Tratto da il Manifesto, 02-02back



Se le imprese lo vogliono fisso

UN'INDAGINE CGIL RIVELA CHE GLI IMPRENDITORI CHIEDONO PIÙ FLESSIBILITÀ MA NE PRATICANO MENO

Confindustria, stai attenta. Quello che chiedi - la flessibilizzazione del mercato del lavoro, principalmente attraverso la modifica dell'articolo 18 - alla tua base, alle imprese italiane, interessa ben poco. Il modello che tira e che tirerà ancora per anni - per tutto il secolo, addirittura, dicono alcuni studiosi - è quello del lavoro dipendente, con una fetta ben precisa e limitata di lavoro "flessibile".
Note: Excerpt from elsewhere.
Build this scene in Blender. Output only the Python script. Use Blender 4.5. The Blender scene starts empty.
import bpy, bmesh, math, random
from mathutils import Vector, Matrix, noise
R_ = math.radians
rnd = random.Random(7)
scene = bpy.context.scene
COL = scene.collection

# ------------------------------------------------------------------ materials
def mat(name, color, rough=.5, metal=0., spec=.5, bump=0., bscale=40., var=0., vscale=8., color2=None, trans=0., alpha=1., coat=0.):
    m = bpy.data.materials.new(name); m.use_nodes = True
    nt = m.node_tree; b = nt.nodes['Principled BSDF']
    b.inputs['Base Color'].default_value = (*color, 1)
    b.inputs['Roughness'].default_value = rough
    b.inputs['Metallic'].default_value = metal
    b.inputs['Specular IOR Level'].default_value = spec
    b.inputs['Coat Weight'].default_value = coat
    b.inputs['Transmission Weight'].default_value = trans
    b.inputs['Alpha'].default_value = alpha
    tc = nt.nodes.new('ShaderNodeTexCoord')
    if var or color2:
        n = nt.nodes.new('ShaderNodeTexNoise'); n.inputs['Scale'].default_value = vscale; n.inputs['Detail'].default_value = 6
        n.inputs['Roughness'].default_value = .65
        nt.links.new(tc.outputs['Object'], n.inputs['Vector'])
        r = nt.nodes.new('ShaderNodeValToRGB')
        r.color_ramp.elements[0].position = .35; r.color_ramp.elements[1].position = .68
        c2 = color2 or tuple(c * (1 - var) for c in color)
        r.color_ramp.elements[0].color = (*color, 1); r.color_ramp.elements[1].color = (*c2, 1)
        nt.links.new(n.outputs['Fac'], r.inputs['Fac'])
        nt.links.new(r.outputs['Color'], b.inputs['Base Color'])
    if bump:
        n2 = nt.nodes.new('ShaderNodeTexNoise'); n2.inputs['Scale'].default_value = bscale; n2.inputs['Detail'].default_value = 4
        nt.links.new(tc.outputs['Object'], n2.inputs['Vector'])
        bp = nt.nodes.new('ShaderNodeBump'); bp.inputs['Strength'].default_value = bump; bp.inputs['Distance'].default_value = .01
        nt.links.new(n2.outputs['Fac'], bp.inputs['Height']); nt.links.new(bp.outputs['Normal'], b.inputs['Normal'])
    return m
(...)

A "mettere in guardia" le associazioni degli imprenditori è l'ultimo studio dell'Ires Cgil, "Il lavoro flessibile: cosa pensano davvero imprenditori e manager", inchiesta condotta tra il 2000 e il 2001 intervistando dirigenti e imprenditori di 467 imprese italiane piccole, medie e grandi di Lombardia, Emilia, Lazio e Campania. Secondo l'indagine, coordinata dal sociologo della Sapienza Aris Accornero, il lavoro "standard", a tempo pieno e indeterminato, è ancora il più praticato dal 96% delle imprese. Seguono i contratti a tempo indeterminato part-time (35%), le collaborazioni coordinate e continuative, i cosiddetti "Co co co" (12,4%), il tempo determinato pieno (8,6%) e, dopo varie altre voci, il lavoro interinale (3%). Un terzo delle imprese, soprattutto le più piccole, già flessibili per le loro stesse dimensioni, non fa ricorso a questo tipo di assunzioni. E per quali motivi si fa ricorso agli impieghi flessibili? Il 27% degli imprenditori risponde "per soddisfare esigenze di specifiche figure professionali", il 23,4% "per far fronte alla variabilità del mercato", il 12,3% per "provare nuovo personale in vista di assunzioni", il 10% "per soddisfare esigenze di lavoro in orari diversi". Non trascurabile, è chi sceglie l'"atipico" per "ridurre i costi del personale" (17,6%) e per "avere minori vincoli in caso di licenziamento" (4%).

Se è vero che alcuni strumenti come il part-time, i contratti a termine, di apprendistato, e in qualche misura anche gli interinali, servono a mettere alla prova i giovani o a far fronte alla crescita di domanda e ai picchi di produzione, è anche vero che, soprattutto nel caso dei contratti di collaborazione (Co co co e occasionali) si annidano i maggiori rischi di sfruttamento dei lavoratori. Casi in cui la flessibilità appare più selvaggia e decisamente soltanto a favore delle imprese. Basti pensare che oltre il 45% delle collaborazioni, secondo lo studio dell'Ires, rappresenta in pratica lavoro dipendente mascherato, essendo il lavoratore perfettamente inserito nella struttura aziendale, e quindi ad essa necessario, e ricevendo disposizioni "molto precise" e che di fatto diminuiscono la sua autonomia. In oltre i due terzi delle imprese gli "indipendenti" sono "interni", tenuti cioè a lavorare in azienda, la maggioranza fino a 15 ore settimanali, un terzo dalle 16 alle 30 ore.

"Insomma - nota Agostino Megale, presidente dell'Ires - si viene a creare un `doppio binario' all'interno della flessibilità stessa": alcuni lavoratori vivono gli impieghi "atipici" come una transizione necessaria verso il posto fisso o come una scelta (soprattutto nel caso dei part-time o delle consulenze professionali), ma molti, sempre di più, sono costretti a subire la flessibilità e a non uscirne, permanendoci anche per anni (soprattutto nelle fasce occupazionali di basso profilo e nel Sud).